The company, valued at about R171m on the JSE, said on Tuesday in its results for the six months to end-August that it is looking to offload 43 noncore assets, valued at R2.2bn, including the 29 that are in advanced stages of talks, and five properties, valued at R124.5m, expected to be sold in the next six months.

“It’s a common misperception in the market that we are forced sellers of our assets. This is evident from the number of opportunistic offers received or offers on assets that are not for sale,” CEO Bongi Masinga said.

“Properties that are expected to transfer in the short term have all been disposed of at a minimal discount to book value, or, in some instances, at a slight premium to book value,” she added.

Delta’s property portfolio, valued at R6.9bn, includes 91 properties with a gross lettable area of 837,956m², about the size of 117 soccer pitches.

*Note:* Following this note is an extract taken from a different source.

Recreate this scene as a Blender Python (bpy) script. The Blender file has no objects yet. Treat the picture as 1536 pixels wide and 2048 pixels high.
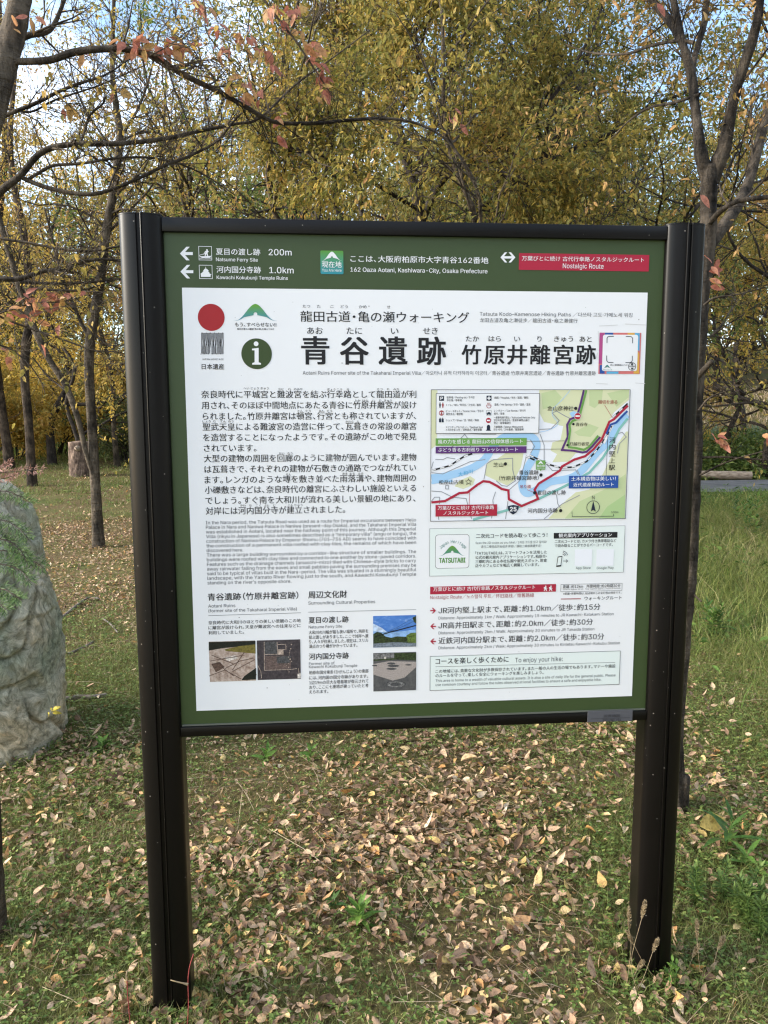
import bpy, bmesh, math, random
import numpy as np
from mathutils import Vector, Matrix, noise as mnoise

S = bpy.context.scene
C = S.collection
R = math.radians
PI = math.pi

# ------------------------------------------------------------------ camera
CAM = np.array([-0.2443, -1.8539, 1.509])
AX = np.array([0.99642, -0.08450, -0.00264])      # right
AU = np.array([0.01323, 0.12502, 0.99207])        # up
AF = np.array([0.08350, 0.98855, -0.12569])       # forward
FPX = 1549.0
cam_d = bpy.data.cameras.new('camera')
cam_d.sensor_fit = 'VERTICAL'
cam_d.sensor_height = 34.6
cam_d.lens = 34.6 * FPX / 2048.0
cam_d.clip_start = 0.05
cam_d.clip_end = 2000
cam = bpy.data.objects.new('camera', cam_d)
C.objects.link(cam)
m = Matrix.Identity(4)
for i in range(3):
    m[i][0] = AX[i]; m[i][1] = AU[i]; m[i][2] = -AF[i]; m[i][3] = CAM[i]
cam.matrix_world = m
S.camera = cam

# ------------------------------------------------------------------ sky, sun, exposure
SUN_EL, SUN_AZ = 22.0, -92.0      # azimuth clockwise from +Y (negative: to the left)
world = bpy.data.worlds.new('World')
S.world = world
world.use_nodes = True
nt = world.node_tree
nt.nodes.clear()
out = nt.nodes.new('ShaderNodeOutputWorld')
bg = nt.nodes.new('ShaderNodeBackground')
sky = nt.nodes.new('ShaderNodeTexSky')
sky.sky_type = 'NISHITA'
sky.sun_disc = False
sky.sun_elevation = R(SUN_EL)
sky.sun_rotation = R(SUN_AZ)
sky.air_density = 1.0
sky.dust_density = 0.6
tc = nt.nodes.new('ShaderNodeTexCoord')
mp = nt.nodes.new('ShaderNodeMapping')
mp.inputs['Scale'].default_value = (1.0, 1.0, 2.2)
mp.inputs['Location'].default_value = (0.35, 0.2, 0.1)
nz = nt.nodes.new('ShaderNodeTexNoise')
nz.inputs['Scale'].default_value = 1.7
nz.inputs['Detail'].default_value = 7
nz.inputs['Roughness'].default_value = 0.6
rp = nt.nodes.new('ShaderNodeValToRGB')
rp.color_ramp.elements[0].position = 0.44
rp.color_ramp.elements[0].color = (0, 0, 0, 1)
rp.color_ramp.elements[1].position = 0.62
rp.color_ramp.elements[1].color = (1, 1, 1, 1)
mx = nt.nodes.new('ShaderNodeMix')
mx.data_type = 'RGBA'
mx.inputs['B'].default_value = (5.2, 5.6, 6.3, 1)
nt.links.new(tc.outputs['Generated'], mp.inputs['Vector'])
nt.links.new(mp.outputs['Vector'], nz.inputs['Vector'])
nt.links.new(nz.outputs['Fac'], rp.inputs['Fac'])
nt.links.new(rp.outputs['Color'], mx.inputs['Factor'])
nt.links.new(sky.outputs['Color'], mx.inputs['A'])
nt.links.new(mx.outputs['Result'], bg.inputs['Color'])
bg.inputs['Strength'].default_value = 0.15
nt.links.new(bg.outputs['Background'], out.inputs['Surface'])

sun_d = bpy.data.lights.new('sun', 'SUN')
sun_d.energy = 2.4
sun_d.angle = R(19)
sun_d.color = (1.0, 0.94, 0.85)
sun = bpy.data.objects.new('sun', sun_d)
C.objects.link(sun)
sd = Vector((math.sin(R(SUN_AZ)) * math.cos(R(SUN_EL)), math.cos(R(SUN_AZ)) * math.cos(R(SUN_EL)), math.sin(R(SUN_EL))))
sun.rotation_euler = sd.to_track_quat('Z', 'Y').to_euler()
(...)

In the reporting period, one property was sold for R44m and another one subsequently for R5.4m, with the proceeds going to paying off the group’s debt.

Delta’s plan is to become a smaller, but more sustainable, real-estate investment trust over the medium term, according to Masinga, with core properties of about R4.7bn.

The group’s rental income declined 9.2% to R573.8m, property operating expenses 8.4% to R219.4m and net operating profit 7.8% to R311.9m.

Funds from operations (FFO) per share was down 11.1% to 8.1c, and the weighted average rental went from R125.33/m² to R114.64/m².

Over the past six months, its loan-to-value ratio improved by 1.4 percentage points to 60% and average rental collections 0.5 percentage points to 101.5%.

The company decided against declaring an interim dividend because of lower revenue and higher interest rates.